Garbarini is the author of Numbered Days: Diary Writing and the Holocaust (Yale University Press, 2006; National Jewish Book Award finalist), and co-author of Jewish Responses to Persecution, volume 2, 1939–1940 (Rowman & Littlefield, in association with the United States Holocaust Memorial Museum, 2011).
In addition to articles and reviews, she has co-edited two volumes: a special issue of Etudes Arméniennes Contemporaines on “Victim Testimony and Mass Violence” (2015), and Lessons and Legacies, vol. XIII, New Approaches to an Integrated History of the Holocaust: Social History, Representation, Theory (Northwestern University Press, 2018). Her work has been supported by grants from the Fulbright Program, the DAAD, the Mellon Foundation, the United States Holocaust Memorial Museum, the American Philosophical Society, and the Memorial Foundation for Jewish Culture.
Her most recent publication, co-authored with Jean-Marc Dreyfus, is the English edition of the Holocaust diary of Lucien Dreyfus: ‘A Terrible and Terribly Interesting Epoch’: The Holocaust Diary of Lucien Dreyfus (Rowman & Littlefield, in association with the United States Holocaust Memorial Museum, 2021).
She is currently writing a book about victim testimony to mass violence and genocide from the Armenian genocide to the Holocaust, tentatively titled, Atrocities' Truth Tellers: Testimony before the Holocaust.
Garbarini teaches at Williams College, in Massachusetts in the United States, and serves on the Academic Council of the United States Holocaust Memorial Museum.
Emily Klein: Materiality, Manuscripts, and Meaning: Examining Holocaust-Era Diaries as Material Objects
This presentation will highlight several Holocaust-era diaries and their material qualities to demonstrate how studying diaries as three-dimensional artifacts with distinct physical features and object biographies can influence our understanding of individual diaries, the conditions in which they were written, the people who wrote and kept them, and the ways in which diaries written during this period can challenge conventional assumptions about diaries as a genre. It will also consider the possibilities and challenges associated with translating these material qualities into structured data for digital humanities projects.
About the speaker
Emily Klein is an independent scholar. She was the 2022-2023 Digital Humanities Associate Fellow at the United States Holocaust Memorial Museum (USHMM) where she designed a relational database to study the materiality of Holocaust diary manuscripts.

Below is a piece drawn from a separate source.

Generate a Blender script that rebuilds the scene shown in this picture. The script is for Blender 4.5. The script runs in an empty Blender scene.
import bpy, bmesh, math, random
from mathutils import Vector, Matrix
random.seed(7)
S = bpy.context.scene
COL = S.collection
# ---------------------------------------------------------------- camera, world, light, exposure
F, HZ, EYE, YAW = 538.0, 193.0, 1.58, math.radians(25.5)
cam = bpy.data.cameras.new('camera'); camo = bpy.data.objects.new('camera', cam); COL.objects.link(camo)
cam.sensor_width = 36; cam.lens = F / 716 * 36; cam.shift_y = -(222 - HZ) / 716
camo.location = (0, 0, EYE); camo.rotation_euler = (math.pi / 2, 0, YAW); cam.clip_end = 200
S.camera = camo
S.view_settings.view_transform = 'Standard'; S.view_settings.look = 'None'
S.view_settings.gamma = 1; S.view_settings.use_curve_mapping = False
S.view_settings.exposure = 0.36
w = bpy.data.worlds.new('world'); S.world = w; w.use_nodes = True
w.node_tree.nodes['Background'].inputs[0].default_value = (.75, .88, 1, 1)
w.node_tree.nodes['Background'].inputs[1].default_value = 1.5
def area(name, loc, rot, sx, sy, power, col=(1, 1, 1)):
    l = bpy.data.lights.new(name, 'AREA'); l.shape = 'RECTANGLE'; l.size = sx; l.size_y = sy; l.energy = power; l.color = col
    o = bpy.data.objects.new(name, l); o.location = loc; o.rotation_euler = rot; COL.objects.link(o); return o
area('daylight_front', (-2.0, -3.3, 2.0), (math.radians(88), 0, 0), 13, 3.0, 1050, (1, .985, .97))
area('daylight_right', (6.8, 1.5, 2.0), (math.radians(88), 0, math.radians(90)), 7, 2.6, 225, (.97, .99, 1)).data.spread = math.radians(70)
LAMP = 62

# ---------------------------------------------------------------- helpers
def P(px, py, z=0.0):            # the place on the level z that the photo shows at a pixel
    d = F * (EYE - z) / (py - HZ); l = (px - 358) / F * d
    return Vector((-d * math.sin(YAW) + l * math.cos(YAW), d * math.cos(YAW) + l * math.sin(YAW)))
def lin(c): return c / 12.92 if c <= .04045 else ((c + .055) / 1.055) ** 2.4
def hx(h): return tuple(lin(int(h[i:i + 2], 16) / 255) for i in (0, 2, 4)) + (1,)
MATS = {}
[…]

She holds a Masters in Modern and Contemporary Literature and Culture with Distinction from the University of St Andrews where her dissertation examined the materiality, provenance, and digital remediation of Holocaust diary manuscripts.
She has been invited to present her work for a variety of organizations, including the European Holocaust Research Infrastructure, the Holocaust Educational Foundation of Northwestern University, Rowan University, and the United States Naval Academy.
Martin Dean: A Case Study of a Reconstructed Holocaust Diary
Martin Dean will examine the unique qualities of Ita Dimant's reconstructed Holocaust diary and how it can help us to understand the tenuous and tortuous paths of Holocaust survivors. Ita Dimant was a survivor of the Warsaw Ghetto, who escaped from there to Czestochowa, where she lived mostly on the ‘Aryan side’ and acted as a courier for Underground Zionist organizations, passing on information about the situation in other ghettos. Fearing exposure, she contemplated suicide, but ultimately was deported to forced labor in Germany, where she survived until the liberation.
About the speaker
Martin Dean received his PhD in European History from Queens’ College, Cambridge. He has worked as a researcher for the Special Investigations Unit in Sydney, Australia, and as the Senior Historian for the Metropolitan Police War Crimes Unit in London, where he participated as an expert witness and advisor in six Nazi war crimes trials.
As a Research Scholar at the US Holocaust Memorial Museum, he was a Volume Editor for The Encyclopedia of Camps and Ghettos. His publications include Collaboration in the Holocaust (2000) and Robbing the Jews (2008), which won a National Jewish Book Award in 2009. He is based in Bethesda, Maryland and works as a Historical Researcher for SNA International. His latest book, Investigating Babyn Yar: Shadows from the Valley of Death, was published by Lexington Press in 2023.